Кажется, «внуки» докопались до причины, по которой французские революции не привели к установлению тоталитарного строя и по которой же Россия так быстро скатилась в бездну. Вывод обескураживающий как для французских либералов, так и для российских: миром движет и спасает его от автократических и тоталитарных конструкций вовсе не любовь к свободе. Французская революция написала на своих триколорах знаменитую триаду: liberte, egalite, fraternite. Отдельные пункты этой триады находятся в состоянии непримиримых противоречий по всем параметрам. И egalite, и fraternite сегодня терпят крах на арене безнадежных попыток запрячь всю Европу в одну птицу-тройку, то есть в одну конституцию, и заставить ее быть равной экономически (за счет Франции накормить Польшу, то есть egalite, а за счет Великобритании одеть Румынию или Латвию, то есть fraternite). Франция с конца XVIII века едва не захлебнулась свободой; спасло ее нежелание лезть в дебри установления имущественных равенства и братства. Францию спасли ее прагматизм и рационализм. И «буржуиновский» менталитет Марата, Робеспьера, Сен-Жюста и других членов конвента или даже Комитета общественного спасения. Июль 1789-го и октябрь 1917-го схожи лишь до определенного пункта. Конечно, образованные экстремисты из большевистской среды подражали якобинцам и кордельерам. Конечно, риторика и жестокость - все это похоже, очень похоже.

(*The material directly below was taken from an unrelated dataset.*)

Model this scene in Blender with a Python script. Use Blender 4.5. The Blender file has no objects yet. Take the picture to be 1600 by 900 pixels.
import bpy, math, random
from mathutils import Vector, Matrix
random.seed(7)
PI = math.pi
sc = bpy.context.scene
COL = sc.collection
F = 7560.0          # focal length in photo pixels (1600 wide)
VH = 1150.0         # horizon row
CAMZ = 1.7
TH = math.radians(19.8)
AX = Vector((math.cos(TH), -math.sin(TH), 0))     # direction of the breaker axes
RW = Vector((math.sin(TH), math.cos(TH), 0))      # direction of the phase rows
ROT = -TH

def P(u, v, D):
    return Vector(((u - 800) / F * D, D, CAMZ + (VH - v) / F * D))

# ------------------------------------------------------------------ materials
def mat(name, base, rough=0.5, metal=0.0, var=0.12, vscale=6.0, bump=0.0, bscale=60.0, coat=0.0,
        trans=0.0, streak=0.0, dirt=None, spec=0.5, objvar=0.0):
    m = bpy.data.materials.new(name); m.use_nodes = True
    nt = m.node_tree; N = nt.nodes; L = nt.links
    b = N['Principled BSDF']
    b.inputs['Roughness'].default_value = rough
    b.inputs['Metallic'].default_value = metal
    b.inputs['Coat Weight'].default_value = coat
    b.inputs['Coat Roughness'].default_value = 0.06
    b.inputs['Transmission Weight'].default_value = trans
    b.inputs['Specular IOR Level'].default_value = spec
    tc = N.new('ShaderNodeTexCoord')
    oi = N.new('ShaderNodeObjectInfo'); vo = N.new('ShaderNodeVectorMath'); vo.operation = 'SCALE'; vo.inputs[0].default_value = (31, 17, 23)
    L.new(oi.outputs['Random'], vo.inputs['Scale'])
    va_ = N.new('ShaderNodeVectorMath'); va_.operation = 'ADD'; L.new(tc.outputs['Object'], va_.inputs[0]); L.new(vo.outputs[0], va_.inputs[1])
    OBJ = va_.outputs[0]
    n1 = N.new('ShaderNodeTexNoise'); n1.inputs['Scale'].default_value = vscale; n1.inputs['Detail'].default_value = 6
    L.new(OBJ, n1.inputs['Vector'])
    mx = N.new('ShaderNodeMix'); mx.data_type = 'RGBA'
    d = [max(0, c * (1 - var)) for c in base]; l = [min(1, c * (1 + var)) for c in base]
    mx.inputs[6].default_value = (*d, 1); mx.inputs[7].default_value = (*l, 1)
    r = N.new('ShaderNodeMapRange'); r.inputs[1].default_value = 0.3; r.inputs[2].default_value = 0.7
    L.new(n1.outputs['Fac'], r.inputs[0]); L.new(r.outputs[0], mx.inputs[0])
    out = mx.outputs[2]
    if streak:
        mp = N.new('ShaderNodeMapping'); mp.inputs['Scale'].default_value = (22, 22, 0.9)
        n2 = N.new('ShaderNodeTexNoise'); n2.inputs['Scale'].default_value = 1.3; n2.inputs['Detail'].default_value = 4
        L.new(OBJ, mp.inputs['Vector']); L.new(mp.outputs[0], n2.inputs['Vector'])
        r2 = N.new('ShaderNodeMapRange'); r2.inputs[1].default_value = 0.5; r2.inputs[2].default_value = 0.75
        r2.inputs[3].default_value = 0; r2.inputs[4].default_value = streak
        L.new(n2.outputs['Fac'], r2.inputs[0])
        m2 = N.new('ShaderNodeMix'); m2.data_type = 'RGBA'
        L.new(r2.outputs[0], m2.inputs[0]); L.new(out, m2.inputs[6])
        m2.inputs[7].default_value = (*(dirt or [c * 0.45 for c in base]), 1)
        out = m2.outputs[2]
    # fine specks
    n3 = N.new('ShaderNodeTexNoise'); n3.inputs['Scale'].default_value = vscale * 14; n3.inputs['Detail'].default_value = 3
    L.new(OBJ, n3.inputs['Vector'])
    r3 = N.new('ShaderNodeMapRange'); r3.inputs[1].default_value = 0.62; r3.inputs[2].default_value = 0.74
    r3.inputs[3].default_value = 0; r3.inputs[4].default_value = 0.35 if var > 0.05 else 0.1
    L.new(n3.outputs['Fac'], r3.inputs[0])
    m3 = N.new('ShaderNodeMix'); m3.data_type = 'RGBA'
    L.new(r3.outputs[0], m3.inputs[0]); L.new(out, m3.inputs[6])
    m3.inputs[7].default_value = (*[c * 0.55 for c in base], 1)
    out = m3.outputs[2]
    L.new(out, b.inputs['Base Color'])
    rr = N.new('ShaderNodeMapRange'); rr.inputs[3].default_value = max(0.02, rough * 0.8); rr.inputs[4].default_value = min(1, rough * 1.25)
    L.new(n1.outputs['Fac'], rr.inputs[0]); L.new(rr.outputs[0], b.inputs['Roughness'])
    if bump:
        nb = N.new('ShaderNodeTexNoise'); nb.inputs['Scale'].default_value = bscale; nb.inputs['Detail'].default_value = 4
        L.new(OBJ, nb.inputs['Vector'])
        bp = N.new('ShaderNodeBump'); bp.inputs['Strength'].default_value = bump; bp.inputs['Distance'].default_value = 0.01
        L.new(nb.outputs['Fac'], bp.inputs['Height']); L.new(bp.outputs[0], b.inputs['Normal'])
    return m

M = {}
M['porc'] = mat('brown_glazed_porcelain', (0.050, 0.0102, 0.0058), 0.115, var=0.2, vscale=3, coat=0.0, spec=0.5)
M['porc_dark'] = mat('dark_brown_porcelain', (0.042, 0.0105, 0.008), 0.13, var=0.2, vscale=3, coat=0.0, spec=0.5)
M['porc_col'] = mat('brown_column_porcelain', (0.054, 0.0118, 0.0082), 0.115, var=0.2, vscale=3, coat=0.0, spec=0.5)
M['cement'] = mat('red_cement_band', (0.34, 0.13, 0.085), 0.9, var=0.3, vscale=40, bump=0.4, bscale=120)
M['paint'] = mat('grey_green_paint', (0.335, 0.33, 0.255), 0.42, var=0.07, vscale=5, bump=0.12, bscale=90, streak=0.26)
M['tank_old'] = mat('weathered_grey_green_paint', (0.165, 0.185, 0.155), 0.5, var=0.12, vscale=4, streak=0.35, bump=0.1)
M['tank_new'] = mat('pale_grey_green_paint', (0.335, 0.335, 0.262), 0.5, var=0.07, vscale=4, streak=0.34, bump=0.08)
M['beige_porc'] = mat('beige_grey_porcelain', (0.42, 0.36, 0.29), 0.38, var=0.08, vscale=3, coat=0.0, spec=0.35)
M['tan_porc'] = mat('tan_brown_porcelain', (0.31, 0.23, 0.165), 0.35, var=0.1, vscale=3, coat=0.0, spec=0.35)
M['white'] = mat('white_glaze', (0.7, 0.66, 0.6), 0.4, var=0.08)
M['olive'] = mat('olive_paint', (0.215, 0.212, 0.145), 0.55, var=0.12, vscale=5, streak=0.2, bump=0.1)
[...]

Спасение для французов было в том, что в борьбе фракционеров во Франции не было среди сколько бы то ни было весомых фаворитов ни Давыдова, ни Нагульнова, ни Свердлова, ни тем паче Ленина - фанатики бывают разные.

Те фанатики, которые скосили Жиронду, отрубили головы Андре Шенье и Кондорсе, не пожалели королеву и развязали в 1793 году массовый якобинский террор (по 50 человек в день на парижскую гильотину, еще больше в Вандее и в Лионе), принадлежали к тому самому третьему сословию, le tiers etat, с которого все началось. Но Мирабо, Лафайет (богатые люди) и аббат Сиейес (средний класс) ничего общего с голодранцами санкюлотами не имели. Робеспьер, Дантон - это были преуспевающие gens de robe, люди мантии, а Дантон успешно обогатился на спекуляциях после 1789 года. И Сен-Жюст, и Марат, и Демулен (модный журналист) очень комфортно жили. У них были хорошие квартиры, прислуга, деньги. У них не было ни малейшего желания делить все это с угольщиками, горшечниками и другой парижской беднотой. Французская революция №1 (да и другие тоже), к счастью, не была социальной. Народ ничего не решал, он использовался в качестве массовки. Санкюлотов звали запугивать аристократов. Они плясали фарандолу, освистывали осужденных на смерть на пути на площадь Революции (сегодня place de la Concorde). Вязальщицы гильотины стояли у подножия мерзкой машины со своими спицами и людоедскими воплями вторили стуку треугольного ножа. Они плясали фарандолу. Но в нужный момент их с улиц убирали, они не решали ничего, и никто не намеревался их кормить.

Когда Жак Ру со своими «бешеными» потребовал «делиться» с неимущими и предложил уравнительный, социалистический вариант, их быстренько отправили на гильотину. С 1792 года по 1795-й французы чуть не погибли от передозировки свободы, сначала приняв роскошную декларацию прав человека, свергнув монархию, загнав в подполье церковь и самого Бога заменив дублером - верховным существом. При этом они ежечасно опасались бесноватых революционеров, которые искали «врагов нации» и посылали на гильотину по первому подозрению. Но понятие «богатые» и «бедные» не устранялось из лексикона, казни носили сословный характер, земли, замки и привилегии третье сословие отбирало у первых двух, и богатые буржуа (на которых, слава Богу, не было мальчишей-кибальчишей) ели досыта. Когда казни приобрели совсем немотивированный характер, третье сословие убрало якобинцев, отправив на ту же гильотину, и учредило Директорию. А у нас в решительный час не хватило лавочников и элементарной жадности, чернь стала диктовать свои условия, Бухарин и Ленин поступали как фанатики утопии, и народ уничтожил и бизнес, и банки, и почву у себя под ногами, и самого себя, потому что «середняки» и «кулаки» плюс члены Викжеля плюс рабочие Ижевска - это и был народ. Кстати, Польша, Словения, Хорватия, Литва, Молдавия, Западная Украина, Чехия - они так быстро оправились потому, что им сохранили мелкую частную собственность или жили без нее не 70 лет, а всего 40-45. Революции должны делать не голодные, а сытые, которых забыли покормить один-единственный раз.